Stunningly sheathed in a cool white cowl-necked ensemble that positively gleamed, Halev kicked off her floating foray with a bittersweet reminiscence of earliest childhood "Down East in Maine," where she grew up "By the Sea." That Bobby Darin hit (and its French original "La Mer"), rendered here at a more soothing tempo that closed with a lovely vibrato, took the Jewish girl from Maine (no lobster for her) to the less aquatic precincts of Midwestern Kenosha, where she discovered boys (or, rather, they discovered her). Darting between Rodgers & Hammerstein and Lerner & Lowe classics, Joanne took on the "I am sixteen, going on seventeen" fellas who froze when she lamented their "words, words, words" when all she really wanted was a hormone-laden invitation to "show me!" At the University of Wisconsin in Madison, she continued her romantic research, just barely missing out on a future hazardous Duke who became a TV heartthrob and Broadway star (you can guess who).
Smartly directed by in-demand club helmer Sara Louise Lazarus, Halev next set her sights on New York Harbor, sailing into the Big Apple where she worked the bar at the Waldorf and billeted in Greenwich Village. Sondheim's sultry Dick Tracy contribution "Live Alone and Like It" set the tone for this segment of the proceedings, punctuated smartly by Francesca Blumenthal's cabaret favorite "The Lies of Handsome Men." It's a theme she harkened back to frequently, limning love and loneliness with lyrics lifted from some distinguished cabaret writers, including Carol Hall and Amanda McBroom (the latter's "Ship in a Bottle" especially trenchant here).
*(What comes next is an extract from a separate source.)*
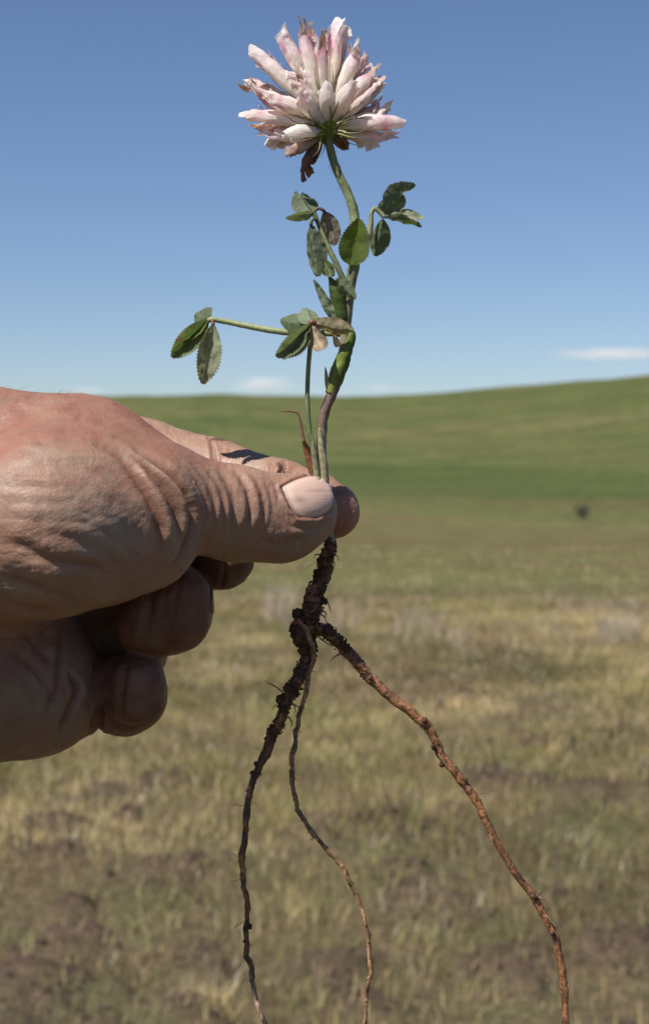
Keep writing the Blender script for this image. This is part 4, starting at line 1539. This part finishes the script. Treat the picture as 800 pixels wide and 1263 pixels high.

And the classic set list schoonered on: Lerner and Lane's "Too Late Now" got a winsome reading, Halev's elegiac, haunting vibrato finishing the number. Hall's "Jenny Rebecca," a hit for Barbra Streisand, featured a lovely instrumental coda from Rybeck. Halev had fun with Rodgers and Hart's "Nobody's Heart Belongs to Me" and calmed the usually jaunty "I've Got the Sun in the Morning" from Irving Berlin's Annie Get Your Gun, picking up the pace to close the evening's songfest.
And sail on she didtacking starboard onto Birdland's main stage, where she found a comfortable berth. We look forward to another cruise thru the Great American Songbook with Captain Halev at the helm.